The book presents a criticism of certain aspects of the Left which socialists would not wish to argue with. Wainwright, Segal and Rowbotham have discovered (through experience) that Leninist parties are repressive, authoritarian bodies. They pointed out that their arrogant leaderships see themselves as the personification of socialist wisdom and how this tends to reduce internal party freedom of thought or action. Rowbotham seems to understand that experience is the greatest leader and perhaps we are not being over-optimistic in suggesting that she implies Lenin was wrong when he wrote that "The working class, exclusively, by its own effort is able to develop only trade union consciousness". (What Is To Be Done?)
She may well have quoted from Marx and Engels' circular letter of 1879 to the leaders of the German Socialist Workers' Party:
When the International was formed we expressly formulated the battle-cry: The emancipation of the working class must be achieved by the working class itself. We cannot therefore co-operate with people who openly state that the workers are too uneducated to emancipate themselves and must be freed from above by philanthropic leaders.
The fragment critics are right to reject the anti-democratic assumptions of Leninism, but we would be more convinced of their integrity had they stated at any point in their two hundred and fifty-three-page book that Lenin distorted Marx and that the place for socialists is outside the Leninist Left. Instead we get references to such enemies of the working class as the Socialist Workers' Party and the Communist Party as fellow socialists, comrades and good militants.
Secondly, the age-old Leftist of what they call 'utopianism', but which is in fact theoretical clarity, is rejected by Rowbotham:
In order to explore, we need good maps . . . We need to be able to take stock of the situation and communicate any general principles to other wanderers. We have to establish certain staging points to refuel and assess the journey. This means we have to sit back momentarily from our immediate response to the route and try to sum up the relationship of what we have travelled to the whole journey. Some of this will be from our experience, with information from other travellers' tales and from any existing maps. Some will be speculation about the way things will be likely to go. Our summation of the whole may be incomplete and imperfect, but we still need it in order to get our bearings. Even if we abandon this assessment subsequently, the attempt can still be decisive and the effort to be as accurate as we can is still vital if we are not to trundle down every dead end or take enormous detours. (pp. 54-5)

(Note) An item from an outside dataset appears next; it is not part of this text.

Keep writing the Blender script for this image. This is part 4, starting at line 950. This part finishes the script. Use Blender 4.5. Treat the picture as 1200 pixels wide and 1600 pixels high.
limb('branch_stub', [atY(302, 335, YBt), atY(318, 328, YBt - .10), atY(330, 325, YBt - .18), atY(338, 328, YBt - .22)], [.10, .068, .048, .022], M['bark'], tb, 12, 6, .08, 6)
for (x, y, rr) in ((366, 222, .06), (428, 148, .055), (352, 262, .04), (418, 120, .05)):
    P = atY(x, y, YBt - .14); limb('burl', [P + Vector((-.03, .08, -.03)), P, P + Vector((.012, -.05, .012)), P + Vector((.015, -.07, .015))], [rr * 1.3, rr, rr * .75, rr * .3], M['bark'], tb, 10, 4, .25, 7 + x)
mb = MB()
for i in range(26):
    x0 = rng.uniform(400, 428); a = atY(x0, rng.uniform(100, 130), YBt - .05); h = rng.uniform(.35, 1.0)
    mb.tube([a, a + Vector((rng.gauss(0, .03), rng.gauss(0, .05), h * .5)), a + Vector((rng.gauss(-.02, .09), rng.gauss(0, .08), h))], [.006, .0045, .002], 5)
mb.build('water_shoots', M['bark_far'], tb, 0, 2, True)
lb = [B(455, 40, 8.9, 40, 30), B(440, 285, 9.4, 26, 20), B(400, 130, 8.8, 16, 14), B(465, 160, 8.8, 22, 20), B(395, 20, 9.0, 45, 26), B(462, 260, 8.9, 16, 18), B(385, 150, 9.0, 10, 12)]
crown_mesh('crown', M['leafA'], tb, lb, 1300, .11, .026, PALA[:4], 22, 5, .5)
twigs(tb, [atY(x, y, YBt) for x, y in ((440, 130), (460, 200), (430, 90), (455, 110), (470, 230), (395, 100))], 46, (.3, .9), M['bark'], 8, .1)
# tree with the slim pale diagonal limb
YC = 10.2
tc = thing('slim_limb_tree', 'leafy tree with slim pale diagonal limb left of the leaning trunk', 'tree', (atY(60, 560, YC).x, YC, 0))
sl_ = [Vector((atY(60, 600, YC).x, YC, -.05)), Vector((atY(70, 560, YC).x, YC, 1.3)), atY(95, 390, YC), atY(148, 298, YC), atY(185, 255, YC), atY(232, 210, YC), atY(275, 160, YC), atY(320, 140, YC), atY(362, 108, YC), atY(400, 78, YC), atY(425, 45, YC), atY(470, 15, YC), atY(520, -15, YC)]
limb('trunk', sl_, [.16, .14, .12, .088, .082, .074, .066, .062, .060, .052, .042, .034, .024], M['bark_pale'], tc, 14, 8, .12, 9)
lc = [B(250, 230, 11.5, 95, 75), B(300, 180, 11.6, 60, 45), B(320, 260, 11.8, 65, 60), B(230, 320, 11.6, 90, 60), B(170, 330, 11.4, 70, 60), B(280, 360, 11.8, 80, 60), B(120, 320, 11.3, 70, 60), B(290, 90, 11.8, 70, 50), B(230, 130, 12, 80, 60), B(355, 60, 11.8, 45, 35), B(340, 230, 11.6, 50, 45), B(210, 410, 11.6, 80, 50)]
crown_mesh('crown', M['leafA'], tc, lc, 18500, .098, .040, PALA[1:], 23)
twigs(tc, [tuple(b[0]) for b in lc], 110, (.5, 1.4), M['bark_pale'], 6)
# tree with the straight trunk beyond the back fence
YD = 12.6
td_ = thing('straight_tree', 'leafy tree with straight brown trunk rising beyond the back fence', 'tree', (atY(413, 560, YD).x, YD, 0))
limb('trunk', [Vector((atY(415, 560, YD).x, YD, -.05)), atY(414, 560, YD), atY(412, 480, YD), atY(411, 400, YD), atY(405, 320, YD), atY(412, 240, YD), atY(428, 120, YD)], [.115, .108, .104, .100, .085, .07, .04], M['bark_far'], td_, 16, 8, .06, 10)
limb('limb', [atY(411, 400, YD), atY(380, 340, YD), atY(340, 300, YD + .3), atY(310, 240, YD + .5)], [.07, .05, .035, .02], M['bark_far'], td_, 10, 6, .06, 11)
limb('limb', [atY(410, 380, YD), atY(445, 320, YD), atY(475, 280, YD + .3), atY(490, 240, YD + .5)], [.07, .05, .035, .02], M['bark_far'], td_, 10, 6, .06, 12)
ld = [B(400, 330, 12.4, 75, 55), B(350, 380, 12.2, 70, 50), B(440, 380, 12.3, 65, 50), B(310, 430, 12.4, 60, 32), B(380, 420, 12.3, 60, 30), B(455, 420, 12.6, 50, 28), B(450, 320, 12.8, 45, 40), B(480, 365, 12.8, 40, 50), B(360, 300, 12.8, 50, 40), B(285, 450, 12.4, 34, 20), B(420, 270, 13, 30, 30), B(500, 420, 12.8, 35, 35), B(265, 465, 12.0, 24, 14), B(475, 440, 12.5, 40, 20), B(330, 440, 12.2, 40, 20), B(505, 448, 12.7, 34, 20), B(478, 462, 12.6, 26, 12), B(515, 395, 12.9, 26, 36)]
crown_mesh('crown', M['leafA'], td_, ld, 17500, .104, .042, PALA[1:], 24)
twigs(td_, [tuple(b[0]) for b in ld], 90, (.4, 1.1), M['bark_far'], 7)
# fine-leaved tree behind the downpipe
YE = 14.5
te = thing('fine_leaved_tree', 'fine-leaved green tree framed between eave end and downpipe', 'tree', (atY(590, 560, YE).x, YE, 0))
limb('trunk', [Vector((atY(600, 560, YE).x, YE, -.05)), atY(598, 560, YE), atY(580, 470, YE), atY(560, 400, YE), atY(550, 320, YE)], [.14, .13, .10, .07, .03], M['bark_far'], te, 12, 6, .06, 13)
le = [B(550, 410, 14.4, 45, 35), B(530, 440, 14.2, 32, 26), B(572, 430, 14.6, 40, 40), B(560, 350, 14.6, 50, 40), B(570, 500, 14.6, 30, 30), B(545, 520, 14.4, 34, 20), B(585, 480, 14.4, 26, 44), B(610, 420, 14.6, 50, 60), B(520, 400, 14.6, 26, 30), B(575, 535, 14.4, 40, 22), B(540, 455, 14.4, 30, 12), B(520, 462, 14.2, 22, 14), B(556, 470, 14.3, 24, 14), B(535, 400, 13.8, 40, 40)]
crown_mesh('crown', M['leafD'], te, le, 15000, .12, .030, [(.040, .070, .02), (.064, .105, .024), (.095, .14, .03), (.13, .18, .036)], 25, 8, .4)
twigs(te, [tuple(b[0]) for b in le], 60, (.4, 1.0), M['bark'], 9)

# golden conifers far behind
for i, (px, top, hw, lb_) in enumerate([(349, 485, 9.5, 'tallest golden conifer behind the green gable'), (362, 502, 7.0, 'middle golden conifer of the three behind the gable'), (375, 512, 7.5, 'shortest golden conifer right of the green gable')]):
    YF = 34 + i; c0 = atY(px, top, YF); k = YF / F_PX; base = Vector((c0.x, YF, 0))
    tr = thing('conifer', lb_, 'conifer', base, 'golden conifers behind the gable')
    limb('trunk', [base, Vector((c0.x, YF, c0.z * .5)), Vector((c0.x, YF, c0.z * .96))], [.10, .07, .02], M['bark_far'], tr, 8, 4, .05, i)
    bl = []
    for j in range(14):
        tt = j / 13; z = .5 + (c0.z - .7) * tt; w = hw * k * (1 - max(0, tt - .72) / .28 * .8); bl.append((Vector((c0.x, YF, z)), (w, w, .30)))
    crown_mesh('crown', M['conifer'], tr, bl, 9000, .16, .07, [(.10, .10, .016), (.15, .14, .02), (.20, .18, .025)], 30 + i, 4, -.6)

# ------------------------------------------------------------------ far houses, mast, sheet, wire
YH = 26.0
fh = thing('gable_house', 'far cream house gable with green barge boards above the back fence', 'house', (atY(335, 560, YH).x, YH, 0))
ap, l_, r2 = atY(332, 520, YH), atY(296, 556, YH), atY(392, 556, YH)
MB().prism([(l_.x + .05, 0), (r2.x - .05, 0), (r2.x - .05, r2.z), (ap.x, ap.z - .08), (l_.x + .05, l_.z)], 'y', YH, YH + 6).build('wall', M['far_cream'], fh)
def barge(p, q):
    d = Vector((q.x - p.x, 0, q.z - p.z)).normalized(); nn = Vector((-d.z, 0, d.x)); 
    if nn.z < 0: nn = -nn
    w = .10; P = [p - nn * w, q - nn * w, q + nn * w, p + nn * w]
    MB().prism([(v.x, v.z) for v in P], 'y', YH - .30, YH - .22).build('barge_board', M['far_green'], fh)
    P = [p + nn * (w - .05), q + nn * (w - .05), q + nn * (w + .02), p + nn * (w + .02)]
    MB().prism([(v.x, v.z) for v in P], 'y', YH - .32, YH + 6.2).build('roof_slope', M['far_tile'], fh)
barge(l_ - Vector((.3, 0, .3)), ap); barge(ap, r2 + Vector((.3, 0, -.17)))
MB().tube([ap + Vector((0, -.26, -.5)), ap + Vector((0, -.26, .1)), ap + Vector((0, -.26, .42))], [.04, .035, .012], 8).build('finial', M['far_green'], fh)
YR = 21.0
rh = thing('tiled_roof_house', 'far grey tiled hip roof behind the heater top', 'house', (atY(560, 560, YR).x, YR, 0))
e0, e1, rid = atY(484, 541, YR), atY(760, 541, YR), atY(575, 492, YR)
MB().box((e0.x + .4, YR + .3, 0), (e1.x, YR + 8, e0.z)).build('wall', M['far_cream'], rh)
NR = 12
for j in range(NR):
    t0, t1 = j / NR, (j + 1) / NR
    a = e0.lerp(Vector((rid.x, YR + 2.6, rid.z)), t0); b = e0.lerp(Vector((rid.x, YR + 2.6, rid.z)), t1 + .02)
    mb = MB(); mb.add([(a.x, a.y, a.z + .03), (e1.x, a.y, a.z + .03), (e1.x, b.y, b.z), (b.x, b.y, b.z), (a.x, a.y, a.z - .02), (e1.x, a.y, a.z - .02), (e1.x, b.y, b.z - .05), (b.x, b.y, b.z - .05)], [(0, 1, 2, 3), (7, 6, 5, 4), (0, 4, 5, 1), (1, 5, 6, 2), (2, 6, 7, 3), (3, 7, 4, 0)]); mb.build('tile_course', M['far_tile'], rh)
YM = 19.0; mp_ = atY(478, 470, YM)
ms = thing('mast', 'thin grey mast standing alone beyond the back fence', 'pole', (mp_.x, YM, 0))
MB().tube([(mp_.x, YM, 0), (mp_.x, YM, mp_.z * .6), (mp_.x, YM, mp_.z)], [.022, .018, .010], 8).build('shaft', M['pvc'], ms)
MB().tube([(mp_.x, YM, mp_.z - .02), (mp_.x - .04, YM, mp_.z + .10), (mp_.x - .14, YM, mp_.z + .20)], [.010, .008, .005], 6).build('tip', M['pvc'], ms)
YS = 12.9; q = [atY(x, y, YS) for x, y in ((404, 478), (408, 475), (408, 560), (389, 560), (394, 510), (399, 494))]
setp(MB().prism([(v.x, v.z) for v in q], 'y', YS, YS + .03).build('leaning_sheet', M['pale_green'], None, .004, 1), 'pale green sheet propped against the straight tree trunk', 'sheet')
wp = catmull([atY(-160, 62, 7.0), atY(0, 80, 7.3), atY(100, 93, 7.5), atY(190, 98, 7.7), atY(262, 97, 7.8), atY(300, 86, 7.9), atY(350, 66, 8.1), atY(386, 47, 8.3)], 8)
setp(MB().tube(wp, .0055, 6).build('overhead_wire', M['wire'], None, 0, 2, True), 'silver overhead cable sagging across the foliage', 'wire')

In short, you cannot embark upon the path to socialism unless you know what socialism means. Rowbotham's discovery of this point makes it all the more disappointing that nowhere in the book is there a single definition of socialism.
Thirdly, it is argued in the book that the fragments of the Left-political factions, trade councils, tenants associations, the women's and gay movement, radical publishers – should unite. Certainly, they unite, for working class strength lies in unity. But what is to be the purpose? Once the fragments have become a patchwork what will they say, do or achieve? Beyond the fragments to where . . . and why . . . and how . . . and when? Many questions, but our authors provide no answers which go beyond the sterile claim that we must unite to get rid of the Tory government. In December 1904 a Socialist Standard editorial applied itself to the question of 'Socialist Unity':
We are all for unity. We believe that unity of party organisation based upon unity of purpose, unity of principle and unity of method is the one thing desirable. But today we are only sure that such unity of party organisation, so far as the various groups of socialists in any country are concerned, would be at the expense of unity of purpose, principle and method . . . Unity is an important factor in the growth of a party but it is not the most important. Better far to have a party, however small, with common principles and a common end, than a party, however large, which is bound by no tie save party interest. We, therefore, who differ from those other parties in essential principle – inasmuch as we accept the principle of class struggle while they do not – cannot consent to unite our forces with theirs. It would weaken both parties – and the weakening would be more disastrous to the uncompromising section than to the revisionist.
This is why the Socialist Party of Great Britain has preserved its independence since 1904 from all the fragments which working class discontent has thrown up. We are not hostile to them because we like being on our own or are temperamentally aggressive, but because we have a programme of uncompromising revolution which stands in total opposition to the piecemeal reform policies of the fragments. We have gone beyond the fragments. Wainwright, Segal and Rowbotham are to be applauded for having recognised the political rut which the Left is in, but the lesson which they and their fellow fragments must now learn is that until they climb out of the ditch of reformism they will never go beyond the muddy theory which obscures their political vision.